Fome na Rússia
"A Grande Fome de 1601", gravura oitocentista retratando a crise famélica que devastou a Rússia no começo do século XVII. A cena mostra a população agonizando nas ruas de Moscou enquanto o pão é racionado pelas autoridades.
Crises famélicas sempre estiveram associadas à história da Rússia. Apesar do seu vasto território, as condições geográficas da Rússia não são muito favoráveis à prática agrícola, limitando enormemente as áreas de plantio. O clima severo e imprevisível do país, marcado simultaneamente por temperaturas frias e secas sazonais, também castigavam as safras e prejudicavam a regularidade das colheitas. Por fim, a histórica concentração das terras nas mãos de poucos proprietários, o sistema de cultivo utilizando o método do campo aberto e a baixa tecnologia empregada na produção também contribuíam enormemente para a ocorrência periódica de episódios severos de fome no país.
Os registros historiográficos mais antigos relatando crises famélicas na Rússia remontam à Baixa Idade Média. As Crônicas de Nikon, escritas entre 1127 e 1303, por exemplo, relatam a ocorrência de pelo menos 11 grandes fomes, que vitimaram milhares de pessoas. Outras centenas de milhares de russos pereceriam durante a Grande Fome de 1315–1317.
A Fome Russa de 1601-1603 foi a pior crise famélica da história do país, responsável por dizimar um terço de toda a população russa. Poucas décadas depois, o país seria atingido pela Fome de 1695-1697 que, novamente, matou parcela substancial da população.
A concentração fundiária após a criação do Império Russo agravou a situação, expondo até 80% da população russa à subnutrição. Do século XVIII até o início do século XX, a Rússia experimentava uma crise famélica, em média, a cada 10 ou 13 anos, não raramente agravadas por secas que, ocorriam, aproximadamente, de 7 em 7 anos. Duas das piores crises desse período foram a Fome de 1866-1868 e a Fome de 1891-1892. As duas crises vitimaram centenas de milhares de pessoas e estimularam o ressentimento popular contra o regime czarista, visto como omisso e indiferente ao sofrimento do povo.
Ainda no período pré-soviético a Rússia enfrentou novas crises famélicas em 1901 e 1911. As crises incentivaram o apoio popular aos movimentos anti-czaristas e marxistas que derrubariam a monarquia russa em 1917. Nas duas primeiras décadas após a Revolução de Outubro, a Rússia, agora parte integrante da União Soviética, ainda testemunharia duas grandes crises famélicas. A primeira foi a Fome de 1921-1922, que ocorreu em paralelo com a Guerra Civil Russa e atingiu o Vale do Volga e a região dos Montes Urais. A segunda foi a Fome de 1932-1933, que atingiu as regiões produtoras de cereais, como Ucrânia e Cazaquistão, vitimando 3 milhões de pessoas, acompanhada simultaneamente por uma epidemia de tifo.

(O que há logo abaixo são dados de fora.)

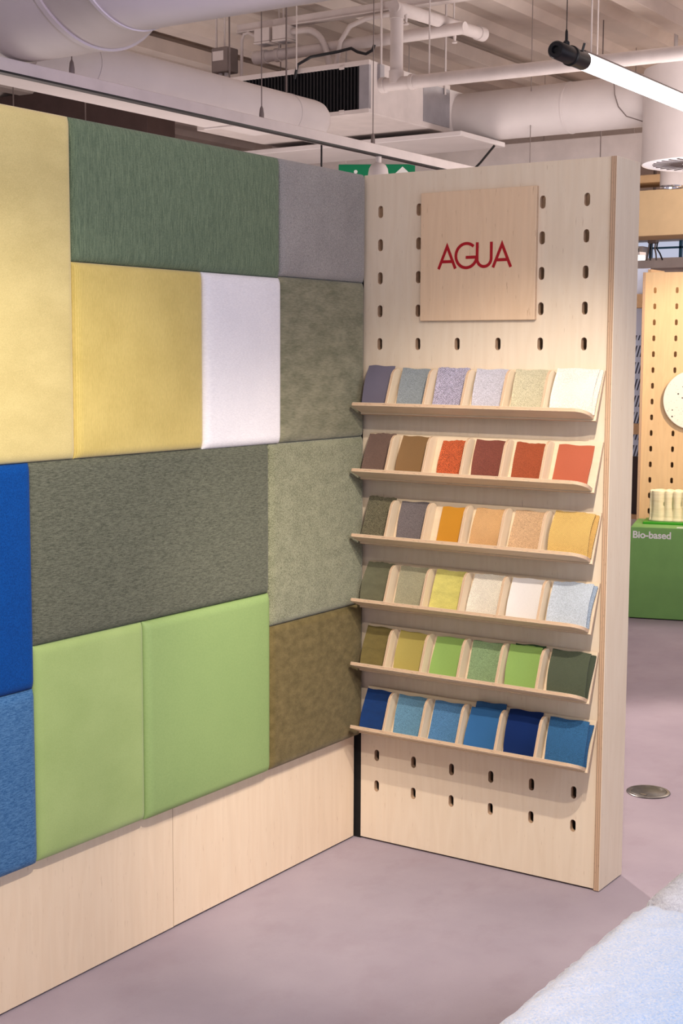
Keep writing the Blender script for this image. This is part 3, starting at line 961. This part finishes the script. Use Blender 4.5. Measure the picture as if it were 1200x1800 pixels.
tag(o, 'smooth flexible conduit rising from the fan coil unit to the right', 'conduit')
o = tube('power_cable', [(-2.02, 2.45, 2.98), (-2.0, 2.45, 3.05), (-1.93, 2.47, 3.085), (-1.78, 2.5, 3.10), (-1.70, 2.5, 3.108), (-1.66, 2.5, 3.085), (-1.61, 2.5, 3.07), (-1.57, 2.5, 3.085), (-1.56, 2.5, 3.11)], .008, M_BLACK, None, 8)
tag(o, 'black cable looping over the top of the fan coil unit', 'cable')
t = thing('control_box', 'grey control box with a white label above the slim round duct', 'box', (-2.56, 2.55, 3.08))
box('body', -.055, .055, -.05, .05, 0, .13, M_CABLE, t, .004)
box('label', -.045, .03, -.0515, -.05, .06, .11, M_WHITE, t, 0)
for kx in (-.03, .01): tube('gland', [(kx, 0, 0), (kx, 0, -.05)], .012, M_WHITE, t, 10)
tube('rod', [(0, 0, .12), (0, 0, CZ - 3.08)], .005, M_WHITE, t, 6)

# thin drop cables
for (x, y, z0, z1, mt, lab) in ((-1.90, 2.30, 2.99, CZ - .03, M_WHITE, 'thin white drop cable in front of the fan coil intake'),
                                (-1.91, 2.54, 2.50, 2.772, M_BLACK, 'short black drop cable under the fan coil unit'),
                                (-0.28, 2.35, 2.88, CZ - .03, M_WHITE, 'thin white drop wire behind the glowing tube lamp'),
                                (-2.95, 3.6, 2.5, CZ - .03, M_CABLE, 'thin grey wire hanging left of the exit sign'),
                                (-1.02, 4.1, 2.4, CZ - .03, M_CABLE, 'thin grey wire hanging behind the supply duct'),
                                (-4.60, 1.2, 2.2, CZ - .03, M_BLACK, 'leftmost black hanging cable above the straw yellow panel'),
                                (-4.45, 1.3, 2.2, CZ - .03, M_BLACK, 'second black hanging cable above the straw yellow panel')):
    tag(tube('drop_cable', [(x, y, z0), (x, y, z1)], .005 if mt == M_BLACK else .0035, mt, None, 6), lab, 'cable')
tag(tube('drop_cable', [(-1.20, 2.75, 2.42), (-1.08, 2.75, 2.52), (-1.0, 2.75, 2.60)], .006, M_BLACK, None, 6), 'slanting black cable under the ceiling plate', 'cable')
o = tube('loop_wire', [(-.62, 3.33, 3.0), (-.615, 3.34, 2.90), (-.60, 3.355, 2.84), (-.56, 3.37, 2.79), (-.48, 3.39, 2.76), (-.40, 3.4, 2.755)], .003, M_CABLE)
tag(o, 'thin wire curling across the front of the supply duct', 'cable')

# perforated tray far left
t = thing('cable_tray', 'perforated white cable tray peeking over the grey green panel', 'cable tray', (-3.55, 2.2, 2.70), radians(8))
box('tray_bottom', -.35, .35, -.15, .15, 0, .006, M_WHITE, t, 0)
for yy in (-.15, .145): box('tray_side', -.35, .35, yy, yy + .005, .006, .06, M_WHITE, t, 0)
bm = bmesh.new()
for i in range(12):
    for j in (-.09, -.03, .03, .09): add_box(bm, -.32 + i * .055, -.295 + i * .055, j - .008, j + .008, -.001, .0068)
put('perforation', bm_mesh('perforation', bm, M_GAP), t)
for xx in (-.25, .25): tube('rod', [(xx, 0, .003), (xx, 0, CZ - 2.70)], .004, M_CABLE, t, 6)

# exit sign
t = thing('exit_sign', 'green emergency exit sign with a white arrow behind the spotlight', 'sign', (-2.567, 4.12, 2.60), radians(30))
m, nt, b = new_mat('exit_green', .4)
b.inputs['Base Color'].default_value = lin((0, 118, 76)); b.inputs['Emission Color'].default_value = lin((0, 118, 76)); b.inputs['Emission Strength'].default_value = .12
box('sign_panel', -.245, .245, -.012, .012, 0, .165, m, t, .002)
bm = bmesh.new()
pts = [(.165, .150), (.222, .098), (.195, .098), (.195, .03), (.135, .03), (.135, .098), (.108, .098)]
lo = [bm.verts.new((x, -.0125, z)) for x, z in pts]; hi = [bm.verts.new((x, -.014, z)) for x, z in pts]
bm.faces.new(hi); bm.faces.new(lo[::-1])
for i in range(len(pts)): bm.faces.new((lo[i], lo[(i + 1) % len(pts)], hi[(i + 1) % len(pts)], hi[i]))
put('arrow', bm_mesh('arrow', bm, M_PRINTW), t)
# running figure beside the arrow
bm = bmesh.new()
bmesh.ops.create_circle(bm, cap_ends=True, radius=.012, segments=14, matrix=Matrix.Translation((-.135, -.0135, .118)) @ Matrix.Rotation(pi / 2, 4, 'X'))
for q in (((-.14, .10), (-.165, .06), (-.145, .055), (-.12, .095)), ((-.165, .06), (-.19, .02), (-.175, .015), (-.148, .058)), ((-.15, .06), (-.12, .045), (-.13, .02), (-.142, .02), (-.136, .04), (-.165, .05)), ((-.12, .10), (-.09, .075), (-.097, .068), (-.13, .088))):
    bm.faces.new([bm.verts.new((x, -.0135, z)) for x, z in q])
put('pictogram', bm_mesh('pictogram', bm, M_PRINTW), t)
for xx in (-.2, .2): tube('rod', [(xx, 0, .16), (xx, 0, CZ - 2.60)], .004, M_WHITE, t, 6)

# glowing tube lamp
t = thing('tube_lamp', 'glowing white tube lamp with black end cap hanging at top right', 'lamp', (0.562, 0.15, 2.44))
m, nt, b = new_mat('lamp_glow', .4)
b.inputs['Base Color'].default_value = (1, 1, 1, 1); b.inputs['Emission Color'].default_value = (1.0, .93, .90, 1); b.inputs['Emission Strength'].default_value = 5.0
TY = Matrix.Rotation(-pi / 2, 4, 'X')
lathe('tube', [(0, .19), (.0265, .19), (.0265, 1.85), (0, 1.85)], m, t, 32, TY)
lathe('end_cap', [(0, .012), (.010, .012), (.012, 0), (.0225, 0), (.026, .005), (.0262, .10), (.0300, .102), (.0300, .112), (.0268, .115), (.0272, .195), (0, .195)], M_BLACK, t, 32, TY)
lathe('end_cap', [(0, 1.84), (.0272, 1.84), (.0272, 2.0), (0, 2.0)], M_BLACK, t, 32, TY)
box('back_spine', -.010, .010, .19, 1.85, .022, .031, plain('spine_brown', (96, 80, 74), .5), t, .001)
for yy in (.075, 1.9):
    lathe('wire_grip', [(0, .026), (.010, .026), (.010, .034), (.0045, .04), (.004, .065), (.0015, .072), (0, .072)], M_BLACK, t, 12, Matrix.Translation((0, yy, 0)))
    tube('suspension_wire', [(0, yy, .07), (0, yy, CZ - 2.44)], .0014, M_BLACK, t, 6)
tube('wing_screw', [(.018, .15, .02), (.024, .15, .042)], .004, M_BLACK, t, 8)

# ------------------------------------------------------------------ floor socket
t = thing('floor_socket', 'round steel floor socket lid set in the mauve floor', 'floor socket', (0.588, 0.985, 0))
lathe('rim', [(.060, .0003), (.076, .0003), (.077, .003), (.074, .005), (.066, .005), (.064, .003), (.060, .003)], M_STEEL, t, 48)
lathe('lid', [(0, .0045), (.060, .0045), (.0625, .003), (.0625, .0004), (0, .0004)], plain('dark_steel', (88, 86, 84), .4, .8, mottle=.15, scale=60), t, 48)
box('finger_tab', -.012, .012, -.052, -.04, .0046, .0056, M_STEEL, t, .0005)

# ------------------------------------------------------------------ boucle sofa in the corner
m, nt, b = new_mat('boucle_white_blue', .95, 0, .1)
co = coord(nt)
f1, _ = noise(nt, co, (210, 210, 210), 2, .6)
f2, _ = noise(nt, co, (520, 520, 520), 2, .6)
f3, _ = noise(nt, co, (3, 3, 3), 3, .5)
sp = nt.nodes.new('ShaderNodeSeparateXYZ'); nt.links.new(co, sp.inputs[0])
# blue share of the colour rises across the seat
dens = math_n(nt, 'ADD', math_n(nt, 'MULTIPLY', ramp(nt, sp.outputs[0], -.05, .50), 1.2), math_n(nt, 'MULTIPLY', math_n(nt, 'SUBTRACT', f3, .5), .25))
yarn = math_n(nt, 'ADD', math_n(nt, 'MULTIPLY', f1, .55), math_n(nt, 'MULTIPLY', f2, .35))
fac = ramp(nt, math_n(nt, 'ADD', yarn, math_n(nt, 'MULTIPLY', dens, .42)), .48, .92)
nt.links.new(mix_c(nt, fac, lin((250, 250, 252)), lin((148, 196, 248))), b.inputs['Base Color'])
b.inputs['Sheen Weight'].default_value = .7
bump(nt, b, f1, .6, .004)
M_BOUCLE = m
M_BOUCLE2 = fabric('boucle_grey', (220, 217, 220), (250, 248, 248), (210, 210, 210), 1.1, (420, 420, 420), .8, .8, .95, .3)


def cushion(name, w, d, h, r, mat, parent, M, rough=0.004, e=3.2):
    """soft block: rounded box with a fuzzy looped surface; origin at its foot, local x 0..w, y 0..d"""
    bm = bmesh.new()
    bmesh.ops.create_cube(bm, size=1.0)
    bmesh.ops.subdivide_edges(bm, edges=bm.edges, cuts=63, use_grid_fill=True)
    rnd = random.Random(5)
    for v in bm.verts:
        p = Vector((v.co.x * w, v.co.y * d, v.co.z * h))
        q = Vector((max(-w / 2 + r, min(w / 2 - r, p.x)), max(-d / 2 + r, min(d / 2 - r, p.y)), max(-h / 2 + r, min(h / 2 - r, p.z))))
        n = p - q
        if n.length > 1e-6:
            n.normalize(); p = q + n * r
        else: n = Vector((0, 0, 1 if v.co.z > 0 else -1))
        if v.co.z > -.3: p += n * rnd.uniform(-rough, rough)
        v.co = p + Vector((w / 2, d / 2, h / 2))
    return put(name, bm_mesh(name, bm, mat, radians(60)), parent, M)


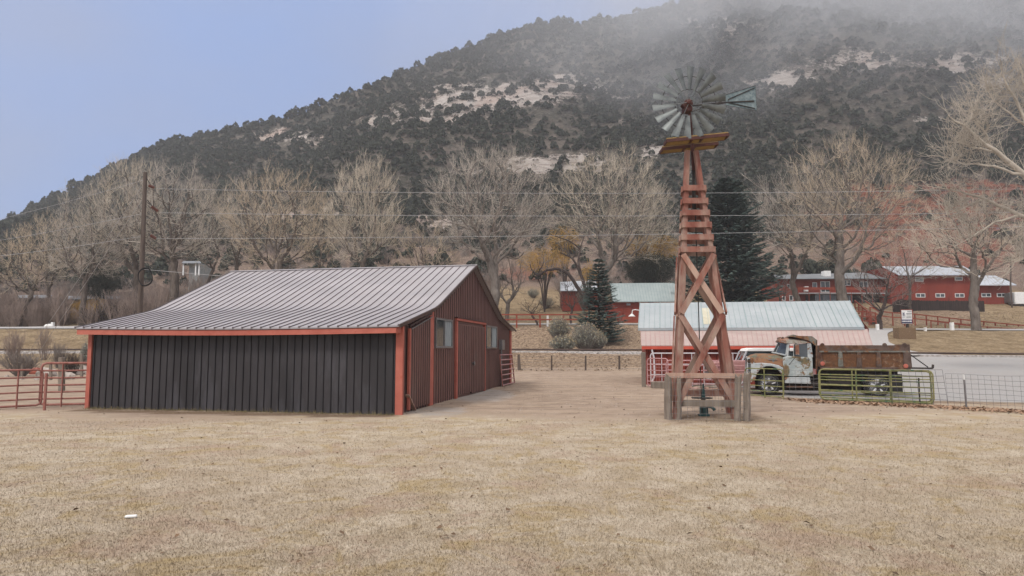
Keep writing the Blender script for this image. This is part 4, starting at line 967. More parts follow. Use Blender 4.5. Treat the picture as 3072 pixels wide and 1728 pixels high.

A particularidade da Grande Fome de 1932-33 é o fato de que ela ocorreu quando os nazistas, arquirrivais do governo socialista russo, já haviam ascendido ao poder na Alemanha. Buscando tirar proveito da tragédia, Joseph Goebbels, ministro da propaganda de Adolf Hitler, passou a responsabilizar o governo soviético pela crise famélica, alegando que Stalin teria causado propositalmente a fome com o objetivo deliberado de exterminar a população ucraniana. Através desses rumores, Goebbels pretendia incitar uma revolta dos ucranianos contra o governo soviético e desestabilizar a nação socialista. Em 1934, William Hearst, magnata da imprensa estadunidense, viajou para a Alemanha, onde se encontrou com Adolf Hitler, de quem era admirador declarado. Após ser informado sobre a campanha anticomunista em curso na Ucrânia, os jornais de Hearst, que já publicavam textos escritos por Hitler e Mussolini, passaram a divulgar matérias sobre o "Holodomor", o "genocídio por fome" causado por Stalin, popularizando a tese entre liberais, conservadores e anticomunistas - que até hoje a repetem, malgrado a ausência de quaisquer provas documentais que substanciem as alegações de que a fome foi criada propositalmente.
Embora muito criticadas, a coletivização e a reestruturação fundiária promovidas por Stalin, bem como a modernização das técnicas e práticas agrícolas estimuladas durante a sua gestão, foram responsáveis por encerrar a longa tradição de fome que sempre acompanhou a história da Rússia. A Fome de 1932-33, paradoxalmente a única da qual o ocidente hoje se recorda, foi justamente a última fome que matou pessoas em larga escala na Rússia.